Little or no free-sparring is done in training, due to the devastating nature of the techniques employed. Thai boxers may box, hands only, with ordinary boxing gloves. Another training drill is for two fighters to clinch, and practice a form of stand-up grappling, the goal of which is to try to land a knee strike. However, full-contact kicks, knees, and elbows are typically not used in training.


Aikido is a Japanese martial art developed by Morihei Ueshiba (often referred to by his title 'O Sensei' or 'Great Teacher'). On a purely physical level it is an art involving some throws and joint locks that are derived from Jujitsu and some throws and other techniques derived from Kenjutsu. Aikido focuses not on punching or kicking opponents, but rather on using their own energy to gain control of them or to throw them away from you. It is not a static art, but places great emphasis on motion and the dynamics of movement.

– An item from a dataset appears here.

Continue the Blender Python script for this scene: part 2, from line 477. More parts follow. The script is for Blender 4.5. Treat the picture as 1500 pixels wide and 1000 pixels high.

Upon closer examination, practitioners will find from Aikido what they are looking for, whether it is applicable self-defense technique, spiritual enlightenment, physical health or peace of mind. O Sensei emphasized the moral and spiritual aspects of this art, placing great weight on the development of harmony and peace. "The Way of Harmony of the Spirit" is one way that "Aikido" may be translated into English. This is still true of Aikido today, although different styles emphasize the more spiritual aspects to greater or lesser degrees. Although the idea of a martial discipline striving for peace and harmony may seem paradoxical, it is the most basic tenet of the art.